* **EXERCISE AIM**
Start at the first line of the material below and retype each line through the one containing "mb = MB(); mb.tube(a, lambda", exactly.

--------

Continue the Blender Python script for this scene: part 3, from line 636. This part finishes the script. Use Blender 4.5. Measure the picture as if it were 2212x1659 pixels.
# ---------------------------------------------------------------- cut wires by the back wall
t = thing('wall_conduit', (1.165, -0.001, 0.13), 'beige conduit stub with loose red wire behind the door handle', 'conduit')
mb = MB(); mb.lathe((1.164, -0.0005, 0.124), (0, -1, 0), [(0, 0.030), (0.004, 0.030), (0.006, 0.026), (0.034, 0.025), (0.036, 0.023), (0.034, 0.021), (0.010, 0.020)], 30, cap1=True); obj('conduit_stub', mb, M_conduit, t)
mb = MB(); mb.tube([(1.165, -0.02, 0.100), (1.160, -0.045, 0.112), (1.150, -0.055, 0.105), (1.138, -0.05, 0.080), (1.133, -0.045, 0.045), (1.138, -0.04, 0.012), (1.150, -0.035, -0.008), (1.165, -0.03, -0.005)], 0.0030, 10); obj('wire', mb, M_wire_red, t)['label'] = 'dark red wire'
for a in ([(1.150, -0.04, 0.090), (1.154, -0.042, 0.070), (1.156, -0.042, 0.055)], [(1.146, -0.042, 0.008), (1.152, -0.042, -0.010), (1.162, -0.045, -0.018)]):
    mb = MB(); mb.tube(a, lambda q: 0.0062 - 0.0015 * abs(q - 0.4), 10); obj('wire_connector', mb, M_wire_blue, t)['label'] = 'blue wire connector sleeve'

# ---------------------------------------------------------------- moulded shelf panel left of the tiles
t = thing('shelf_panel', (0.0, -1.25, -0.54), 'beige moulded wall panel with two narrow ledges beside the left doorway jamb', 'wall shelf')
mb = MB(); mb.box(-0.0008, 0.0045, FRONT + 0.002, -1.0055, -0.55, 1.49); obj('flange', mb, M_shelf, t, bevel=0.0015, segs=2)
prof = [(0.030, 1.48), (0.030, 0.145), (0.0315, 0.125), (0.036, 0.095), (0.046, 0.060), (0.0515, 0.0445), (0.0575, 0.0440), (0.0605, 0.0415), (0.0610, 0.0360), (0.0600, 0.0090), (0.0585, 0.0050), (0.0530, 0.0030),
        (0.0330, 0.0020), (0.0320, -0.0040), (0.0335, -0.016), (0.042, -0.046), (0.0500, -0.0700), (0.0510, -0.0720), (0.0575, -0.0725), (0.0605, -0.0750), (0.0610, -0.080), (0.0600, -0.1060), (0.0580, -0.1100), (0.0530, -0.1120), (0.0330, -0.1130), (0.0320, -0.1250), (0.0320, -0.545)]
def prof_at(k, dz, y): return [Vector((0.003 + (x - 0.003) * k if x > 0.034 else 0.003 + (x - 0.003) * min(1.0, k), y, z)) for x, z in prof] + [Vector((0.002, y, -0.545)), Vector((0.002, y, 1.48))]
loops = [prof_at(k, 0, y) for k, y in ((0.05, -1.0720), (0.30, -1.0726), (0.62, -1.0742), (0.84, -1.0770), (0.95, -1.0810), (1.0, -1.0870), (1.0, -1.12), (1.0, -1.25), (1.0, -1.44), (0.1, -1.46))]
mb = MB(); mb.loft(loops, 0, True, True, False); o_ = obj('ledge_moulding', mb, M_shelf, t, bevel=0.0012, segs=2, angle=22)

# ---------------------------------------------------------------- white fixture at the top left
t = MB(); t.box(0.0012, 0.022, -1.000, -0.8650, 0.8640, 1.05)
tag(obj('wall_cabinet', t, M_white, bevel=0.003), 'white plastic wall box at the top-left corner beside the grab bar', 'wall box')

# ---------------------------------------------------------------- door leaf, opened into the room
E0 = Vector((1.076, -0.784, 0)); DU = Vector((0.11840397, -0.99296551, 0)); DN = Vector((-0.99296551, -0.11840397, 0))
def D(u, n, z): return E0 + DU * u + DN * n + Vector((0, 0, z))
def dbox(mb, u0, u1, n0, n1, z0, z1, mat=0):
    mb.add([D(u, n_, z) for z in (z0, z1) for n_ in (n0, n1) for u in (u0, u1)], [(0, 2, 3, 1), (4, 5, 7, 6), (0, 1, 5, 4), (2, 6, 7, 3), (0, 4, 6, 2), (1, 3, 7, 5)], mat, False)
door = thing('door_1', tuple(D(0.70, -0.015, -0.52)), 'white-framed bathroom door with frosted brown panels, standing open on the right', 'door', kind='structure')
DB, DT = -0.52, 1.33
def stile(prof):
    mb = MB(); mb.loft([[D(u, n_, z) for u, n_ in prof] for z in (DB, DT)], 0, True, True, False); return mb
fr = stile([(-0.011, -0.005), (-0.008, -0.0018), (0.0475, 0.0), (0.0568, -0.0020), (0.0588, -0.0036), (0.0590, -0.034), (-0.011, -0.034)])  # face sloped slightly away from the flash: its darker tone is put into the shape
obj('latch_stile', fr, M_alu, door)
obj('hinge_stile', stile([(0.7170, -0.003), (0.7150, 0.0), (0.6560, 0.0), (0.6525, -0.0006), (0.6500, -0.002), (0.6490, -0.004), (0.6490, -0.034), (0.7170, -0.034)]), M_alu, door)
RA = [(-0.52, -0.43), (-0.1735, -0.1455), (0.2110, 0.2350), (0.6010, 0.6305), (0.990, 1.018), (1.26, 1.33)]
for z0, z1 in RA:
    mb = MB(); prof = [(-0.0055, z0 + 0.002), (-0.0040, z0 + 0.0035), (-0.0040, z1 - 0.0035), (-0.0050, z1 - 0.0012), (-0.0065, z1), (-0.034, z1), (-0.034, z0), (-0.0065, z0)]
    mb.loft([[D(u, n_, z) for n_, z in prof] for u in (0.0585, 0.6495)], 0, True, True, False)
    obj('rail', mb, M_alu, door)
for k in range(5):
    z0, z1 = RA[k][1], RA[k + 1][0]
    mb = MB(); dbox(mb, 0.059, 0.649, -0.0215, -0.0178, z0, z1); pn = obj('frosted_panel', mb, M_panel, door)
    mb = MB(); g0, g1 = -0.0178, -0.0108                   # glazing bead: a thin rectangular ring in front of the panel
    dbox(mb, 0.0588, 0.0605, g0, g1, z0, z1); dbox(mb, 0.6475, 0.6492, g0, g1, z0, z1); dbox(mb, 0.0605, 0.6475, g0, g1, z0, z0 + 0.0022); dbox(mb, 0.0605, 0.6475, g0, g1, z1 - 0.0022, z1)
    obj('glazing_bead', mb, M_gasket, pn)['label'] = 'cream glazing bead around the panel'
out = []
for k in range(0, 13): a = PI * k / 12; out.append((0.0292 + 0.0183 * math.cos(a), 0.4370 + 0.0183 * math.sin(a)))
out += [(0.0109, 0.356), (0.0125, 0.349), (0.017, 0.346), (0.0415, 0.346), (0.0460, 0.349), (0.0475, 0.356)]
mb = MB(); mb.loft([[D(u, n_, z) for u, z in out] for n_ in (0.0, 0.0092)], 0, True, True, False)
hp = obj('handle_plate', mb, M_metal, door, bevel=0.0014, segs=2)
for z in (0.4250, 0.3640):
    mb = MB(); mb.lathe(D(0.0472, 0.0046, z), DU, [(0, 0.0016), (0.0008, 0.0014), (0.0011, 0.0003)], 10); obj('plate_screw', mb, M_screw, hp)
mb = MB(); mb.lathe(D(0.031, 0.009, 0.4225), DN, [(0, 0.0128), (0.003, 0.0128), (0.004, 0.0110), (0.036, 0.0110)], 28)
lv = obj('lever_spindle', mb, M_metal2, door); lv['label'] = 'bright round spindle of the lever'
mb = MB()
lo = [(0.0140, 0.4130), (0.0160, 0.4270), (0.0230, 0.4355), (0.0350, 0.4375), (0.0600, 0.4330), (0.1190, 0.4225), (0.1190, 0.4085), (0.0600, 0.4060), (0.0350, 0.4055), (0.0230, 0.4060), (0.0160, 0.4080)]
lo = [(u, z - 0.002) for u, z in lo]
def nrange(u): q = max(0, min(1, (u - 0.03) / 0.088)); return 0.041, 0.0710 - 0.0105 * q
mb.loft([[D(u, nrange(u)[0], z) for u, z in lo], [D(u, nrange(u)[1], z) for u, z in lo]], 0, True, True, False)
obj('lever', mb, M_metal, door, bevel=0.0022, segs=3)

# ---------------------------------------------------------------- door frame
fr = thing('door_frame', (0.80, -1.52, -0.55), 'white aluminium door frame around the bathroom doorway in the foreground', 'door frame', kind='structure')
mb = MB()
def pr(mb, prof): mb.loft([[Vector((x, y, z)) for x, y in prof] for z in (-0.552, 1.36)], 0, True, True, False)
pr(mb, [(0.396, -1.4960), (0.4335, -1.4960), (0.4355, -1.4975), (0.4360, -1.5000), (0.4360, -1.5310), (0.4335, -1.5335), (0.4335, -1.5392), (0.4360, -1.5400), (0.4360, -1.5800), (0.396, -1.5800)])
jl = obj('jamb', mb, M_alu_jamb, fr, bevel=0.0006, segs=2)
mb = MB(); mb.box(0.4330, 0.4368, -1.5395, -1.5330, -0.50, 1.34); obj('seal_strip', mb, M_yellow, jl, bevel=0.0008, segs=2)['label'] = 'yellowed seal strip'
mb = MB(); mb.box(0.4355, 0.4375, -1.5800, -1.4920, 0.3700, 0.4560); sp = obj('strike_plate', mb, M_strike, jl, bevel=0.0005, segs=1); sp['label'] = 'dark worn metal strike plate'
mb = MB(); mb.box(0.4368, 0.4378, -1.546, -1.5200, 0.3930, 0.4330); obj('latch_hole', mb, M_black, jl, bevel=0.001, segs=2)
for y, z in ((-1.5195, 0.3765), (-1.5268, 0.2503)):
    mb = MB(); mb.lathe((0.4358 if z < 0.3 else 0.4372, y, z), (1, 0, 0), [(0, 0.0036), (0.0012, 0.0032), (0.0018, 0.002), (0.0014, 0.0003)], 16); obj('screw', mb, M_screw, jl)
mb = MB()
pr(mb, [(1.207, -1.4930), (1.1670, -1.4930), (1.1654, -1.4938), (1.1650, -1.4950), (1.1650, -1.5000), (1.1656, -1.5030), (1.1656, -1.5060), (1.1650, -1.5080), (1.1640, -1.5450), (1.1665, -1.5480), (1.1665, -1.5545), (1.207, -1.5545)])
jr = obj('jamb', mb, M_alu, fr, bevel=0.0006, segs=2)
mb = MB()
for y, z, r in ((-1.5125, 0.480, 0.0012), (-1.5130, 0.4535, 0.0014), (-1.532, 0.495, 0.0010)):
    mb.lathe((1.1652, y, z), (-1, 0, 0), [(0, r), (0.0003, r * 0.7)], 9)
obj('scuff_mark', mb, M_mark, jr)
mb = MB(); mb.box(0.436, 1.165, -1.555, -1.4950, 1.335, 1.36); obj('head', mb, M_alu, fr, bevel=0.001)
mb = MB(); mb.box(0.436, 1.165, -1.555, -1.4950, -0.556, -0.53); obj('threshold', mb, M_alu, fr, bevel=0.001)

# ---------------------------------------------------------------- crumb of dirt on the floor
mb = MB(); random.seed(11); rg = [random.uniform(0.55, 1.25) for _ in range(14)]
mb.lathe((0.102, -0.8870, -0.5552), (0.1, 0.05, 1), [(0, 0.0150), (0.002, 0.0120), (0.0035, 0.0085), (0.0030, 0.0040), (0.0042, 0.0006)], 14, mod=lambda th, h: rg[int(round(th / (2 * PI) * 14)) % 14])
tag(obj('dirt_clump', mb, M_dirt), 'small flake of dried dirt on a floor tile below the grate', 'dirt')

--------

* **COMPLETE OUTPUT**
Continue the Blender Python script for this scene: part 3, from line 636. This part finishes the script. Use Blender 4.5. Measure the picture as if it were 2212x1659 pixels.
# ---------------------------------------------------------------- cut wires by the back wall
t = thing('wall_conduit', (1.165, -0.001, 0.13), 'beige conduit stub with loose red wire behind the door handle', 'conduit')
mb = MB(); mb.lathe((1.164, -0.0005, 0.124), (0, -1, 0), [(0, 0.030), (0.004, 0.030), (0.006, 0.026), (0.034, 0.025), (0.036, 0.023), (0.034, 0.021), (0.010, 0.020)], 30, cap1=True); obj('conduit_stub', mb, M_conduit, t)
mb = MB(); mb.tube([(1.165, -0.02, 0.100), (1.160, -0.045, 0.112), (1.150, -0.055, 0.105), (1.138, -0.05, 0.080), (1.133, -0.045, 0.045), (1.138, -0.04, 0.012), (1.150, -0.035, -0.008), (1.165, -0.03, -0.005)], 0.0030, 10); obj('wire', mb, M_wire_red, t)['label'] = 'dark red wire'
for a in ([(1.150, -0.04, 0.090), (1.154, -0.042, 0.070), (1.156, -0.042, 0.055)], [(1.146, -0.042, 0.008), (1.152, -0.042, -0.010), (1.162, -0.045, -0.018)]):
    mb = MB(); mb.tube(a, lambda q: 0.0062 - 0.0015 * abs(q - 0.4), 10); obj('wire_connector', mb, M_wire_blue, t)['label'] = 'blue wire connector sleeve'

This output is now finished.